Thursday, 31 January 2013

Ducks and Seagulls

I recently made a count of 308 Wigeon at Shawell A5 Lagoons, which is my best count there so far. They are more or less resident at the site this winter. 

Eurasian Wigeon

During the same expedition I took myself over to Cotesbach (Shawell) landfill site, where I was lucky enough to find a 1st-winter Caspian Gull.

Monday, 28 January 2013

Something New

This weekend just gone, I saw something new. Whilst at Shawell I saw a Grey Heron get in the water and do battle with 19 Cormorants for a large fish. The heron was on the bank when one of the Cormorants surfaced with the fish. The other Cormorants tried to steal it, but then the heron flew out and landed in the water and joined in with the struggle. It failed, but it certainly gave it its best shot.

The Hungry Heron

If that wasn't enough, a fox appeared below me and it really was in a bad way - it appeared to be starving. Anyway it looked up at me and didn't have the energy to run off. All of a sudden a buzzard appeared and almost got the fox. It just managed to free itself from the buzzards grasp and run away. However, I don't rate the foxes chances of survival, as it really did look a pitiful thing.

And now for the gulls...

Wednesday, 23 January 2013

The Hard Yards

Freezing weather means only one thing - take a holiday day and risk getting your car stuck in snow to read some rings. The usual parking spot at Shawell A5 Lagoons, was out of bounds due to the road being hidden under snow. I asked permission and parked in the car park of the nearby industrial units. That was an adventure, as the snow hadn't been cleared and I almost got my car stuck, 

The ice on one of the lagoons was the attraction for me, as hopefully the gulls would stand on it and show off their bling. Initially it was frustrating as they would fly back onto the water as I approached.

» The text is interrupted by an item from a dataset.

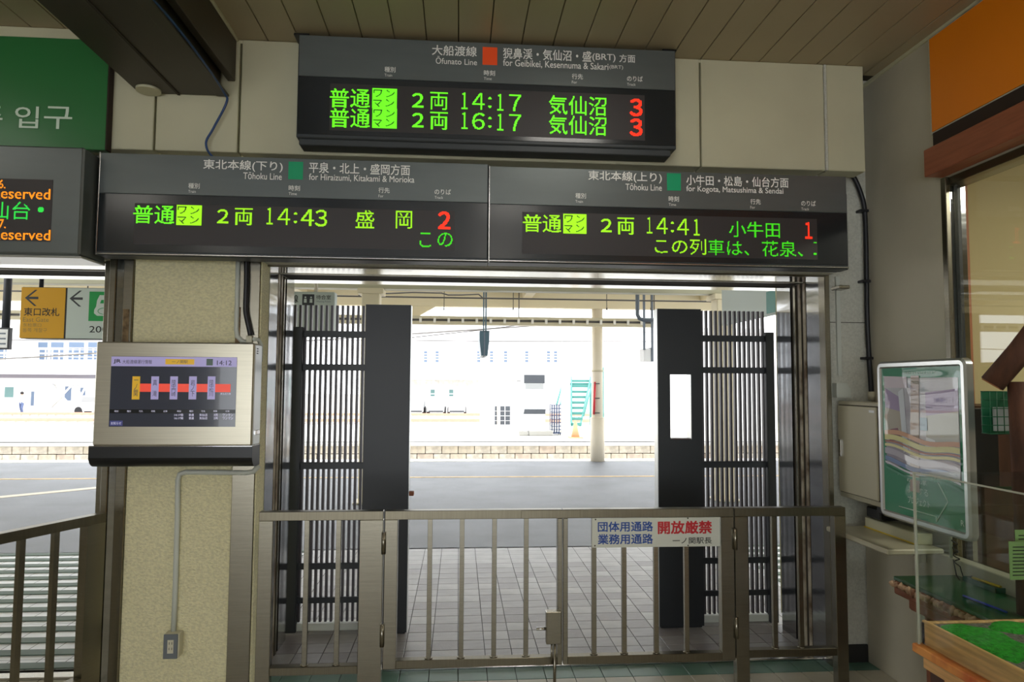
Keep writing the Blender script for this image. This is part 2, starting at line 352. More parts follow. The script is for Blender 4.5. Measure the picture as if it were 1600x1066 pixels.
tag(build(g, 'paving_tile_field', M['tileo2'], pv), None, None, kind='stuff'); tag(build(gw, 'pale_tile_field', M['tilew'], pv), None, None, kind='stuff')  # outer pavers get a paler colour than the middle ones
for x0, x1 in ((-7.5, -1.42), (2.62, 8.5)):
    s0 = None
    for i in range(14):
        y = 6.747 - .2015 * i
        if x0 > 0 and i > 11: break
        if s0 is None: s0 = build(B(x0, x1, y, y + .088, .0, .006, b=.003), 'antislip_strip', M['strip'], pv)
        else: rep(s0, dy=-.2015 * i)
S(BX(-60, 60, 6.83, 14.3, -.1, .0), 'platform_surface', M['asphalt'])
pf = S(BX(-60, 60, 14.3, 14.75, -.35, .004), 'platform_edge_slab', M['conc'])
S(BX(-60, 60, 14.75, 14.76, -1.1, -.05), 'platform_face', M['conc'])
def line(p0, p1, wd, name, m, lab, h=.004):
    a, b = Vector(p0), Vector(p1); d = (b - a).normalized(); n = Vector((-d.y, d.x, 0)) * wd / 2
    g = G().obox(a - n, b - a, n * 2, Vector((0, 0, h))); return S(g, name, m, lab)
line((-30, 11.95, 0), (30, 11.95, 0), .09, 'yellow_platform_line', M['yline'], 'thin faded yellow line across the asphalt platform')
line((-30, 14.52, .004), (30, 14.52, .004), .35, 'white_platform_edge_line', M['wline'], 'white stripe along the platform edge')
line((-10.5, 2.9 + 3.2, 0), (-2.5, 15.3 - 1.6, 0), .2, 'tactile_strip', M['tact'], 'pale strip running diagonally over the platform asphalt')
# opposite platform with its block face
S(BX(-60, 60, 18.8 + .12, 27, -.4, 0), 'opposite_platform', M['conc'])
S(BX(-60, 60, 18.72, 19.2, -.08, .0), 'opposite_platform_coping', M['conc'])
bw = S(BX(-60, 60, 18.86, 19.0, -1.2, -.08), 'opposite_platform_wall', M['grout'])
pr = [None] * 3; BW, BH = .44, .212
for r in range(2):
    for k in range(-30, 22):
        i = random.choice([0, 1, 1, 2]); x = k * BW + (BW / 2 if r else 0); z = -.08 - (r + 1) * BH
        d = random.uniform(-.008, .008)
        if pr[i] is None: pr[i] = (build(B(x + .008, x + BW - .008, 18.8 + d, 18.9, z + .008, z + BH - .008, b=.012), 'block', [M['block'], M['block2'], M['block3']][i], bw), x, z, d)
        else: rep(pr[i][0], dx=x - pr[i][1], dz=z - pr[i][2], dy=d - pr[i][3])
S(BX(-60, 60, 18.8, 18.86, -1.2, -.08 - 2 * BH), 'opposite_platform_footing', M['conc'])
S(BX(-60, 60, 14.76, 18.86, -1.4, -1.15), 'track_bed_near', M['ballast'])
S(BX(-150, 150, 27, 160, -1.3, -1.0), 'yard_ground', M['ballast'])

# walls round the doorways
S(BX(-1.72, -1.081, YF, 4.34, 0, 2.9), 'wall_back', M['cream_d'], 'rough cream stucco pier between the two doorways')
g = G(); g.box(-7, 2.165, 3.82, 4.5, 2.25, 3.6); S(g, 'wall_back_upper', M['wallw'])
S(BX(-7, -4.2, YF, 4.5, 0, 2.3), 'wall_back_left', M['cream_d'])
wr_ = S(BX(2.165, XR + .12, YB, 4.5, 0, 3.6), 'wall_back_right', M['wallw'], 'narrow speckled white wall beside the right doorway edge')
build(BX(2.165, XR, YB - .001, YB + .01, 1.975, 1.979), 'board_joint', M['groove'], wr_)
S(B(2.2, 2.385, 3.935, YB, 0, .1, b=.003), 'baseboard_back', M['baseb'])
# soffit casing above the boards
sf = SE('trim_2', (0, 3.7, 2.82), 'cream painted panel casing above the departure boards')
for x0, x1 in ((-7, -5.2), (-5.19, -3.4), (-3.39, -1.62), (-1.612, -1.188), (-1.18, 1.335), (1.341, 2.062), (2.075, 2.3)):
    build(B(x0 + .002, x1 - .002, 3.7, 3.82, 2.818, CZ - .001, b=.004), 'casing_panel', M['cream'], sf)
build(B(2.062, 2.076, 3.696, 3.72, 2.818, CZ - .002, b=.002), 'cover_strip', M['wallw'], sf)
build(BX(-7, 2.299, 3.705, 3.81, CZ - .02, CZ - .002), 'top_packing', M['cream'], sf)
# right wall (with window opening) and rest of the room
g = G(); g.box(XR, XR + .12, 3.3, 4.5, 0, CZ); g.box(XR, XR + .12, -6, 3.3, 2.66, CZ); g.box(XR, XR + .12, -6, 3.3, 0, .72)
g.box(XR, XR + .12, -6, -1, .72, 2.66)
S(g, 'wall_right', M['wallr'])
S(B(XR - .065, XR, 2.2, 3.94, 0, .77, b=.004), 'wall_right_dado', M['wallr'])
S(BX(-7.2, -7, -6, 4.5, 0, 3.6), 'wall_left', M['wallr'])
g = G(); g.box(-7.2, -4.5, -6.2, -6, 0, 3.6); g.box(-4.5, 2.0, -6.2, -6, 2.7, 3.6); g.box(2.0, 2.57, -6.2, -6, 0, 3.6)
S(g, 'wall_front', M['wallr'])
# ceiling planks
ce = SE('ceiling', (0, 0, CZ), 'beige boarded ceiling with dark joints')
build(BX(-7.2, 2.6, -6.2, 4.5, CZ + .03, CZ + .1), 'backing', M['groove'], ce)
p0 = None; PW = .1705
for k in range(-41, 15):
    x = -.021 + k * PW; x1 = min(x + PW, XR)
    if k == 14: build(B(x + .003, XR, -6, 3.82, CZ, CZ + .03, b=.002), 'ceiling_plank', M['ceil'], ce); continue
    if p0 is None: p0 = build(B(x + .0025, x + PW - .0025, -6, 3.82, CZ, CZ + .03, b=.002), 'ceiling_plank', M['ceil'], ce); px_ = x
    else: rep(p0, dx=x - px_)
S(BX(XR - .012, XR, -6, 3.95, CZ - .02, CZ), 'trim_3', M['cream'], 'thin moulding between ceiling and right wall')
S(B(-7, -1.72, 3.66, 3.7, 3.37, CZ - .001, b=.004), 'trim_4', M['cream'], 'pale moulding above the green sign')
# light fittings on the ceiling
for i, (lx, ly) in enumerate(LAMPS):
    t = thing('ceiling_lamp', ['slim white ceiling lamp closest behind the upper board', 'slim white ceiling lamp right in front of the upper board', 'slim white ceiling lamp left of the beam', 'slim white ceiling lamp over the left doorway', 'slim white ceiling lamp at the back right', 'slim white ceiling lamp at the back left'][i], 'lamp', (lx, ly, CZ), 'slim ceiling lamps')
    build(B(lx - .3, lx + .3, ly - .08, ly + .08, CZ - .05, CZ - .001, b=.008), 'lamp_body', M['lampb'], t)
    build(B(lx - .27, lx + .27, ly - .06, ly + .06, CZ - .075, CZ - .05, b=.008), 'diffuser', M['lampm'], t)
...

A good gathering of gulls formed on the bank between the lagoons and one of the adult Great Black-backed Gulls was colour ringed. I had never successfully read the colour ring of a GBB Gull despite trying many times in the past. The ring was positioned awkwardly so the code was not fully visible. Eventually I read the code which was JDL. Almost straight away I spotted a 1st-winter GBB Gull that was also colour ringed and this one was easy to read - JP573. 

Great Black-backed Gull (JDL) 1st record away from Gloucestershire

Sunday, 20 January 2013

Still on the Edge

Sitting in my armchair after a very cold couple of hours at Shawell, I thought I'd dig out a few old photos of the Derwent Edge. Trail blazing through snow is hard work, but it's always exciting to be the first to leave your mark, even if its not permanent. The photo below shows other walkers using the path I'd made earlier. The other photos were taken at the Derwent Edge in various conditions during winter.

The Derwent Edge, January 2010

Wednesday, 16 January 2013

Life on the Edge

The first hint of snow and I was off on one of my winter training days in preparation for my annual winter trip to Scotland. As normal I was lured to the Derwent Edge.

Derwent Edge
The walk up hill to the edge is a good stretch of the legs, especially after I've been a bit inactive for the last couple of months. I was also carrying full winter gear and my camera equipment. Some say only mad fools venture up onto the moor in snowy conditions and sometimes I'm all on my own (not sure what to make of that). In previous years the snow has been much deeper, but there's time yet.

Saturday, 12 January 2013

Yellow-legged Gulls

I spent the day freezing at Shawell A5 Lagoons amongst thousands of gulls, although it was a little disappointing that no gulls from the arctic were prepared to share the cold with me. At least four  sun worshipping Yellow-legged Gulls were still present so it can't be that cold. Herring Gulls are the dominant species at present and many of the adults have attained clean white heads. This makes it harder to spot the scarcer species amongst them. 

The star bird of the day was a 1st-winter Yellow-legged Gull. The picture below doesn't fully do it justice as the grey mantle with the bold anchor marks was more distinctive. The head appeared whiter. The second picture shows a similar aged Herring Gull. The Herring Gull is browner overall; has browner tertials with faint notch markings rather than pale fringes and the bill is bi-coloured rather than black all over. 

1st-winter Yellow-legged Gull (top left)

Wednesday, 9 January 2013

Turnstone Update

I've just received the life-history (since ringing) of the Turnstone I spotted on New Years day.  

Wednesday, 2 January 2013

Perfect Start to the Year

I had been watching the weather forecast over Christmas hoping that it would be dry on New Year's Day. The weather promised to be good especially on the east coast. For once the forecast didn't alter so I set off towards Norfolk at around 05:30.

I decided to try for a wader spectacular at Snettisham. Arriving just before the sun came up was perfect. Enough time was available to get to the far end of the reserve before the tide turned, so hopefully there might be a show on offer. Sadly it wasn't the highest of high tides, so the birds were not forced to roost on the gravel pits but as it turned out the show was fantastic.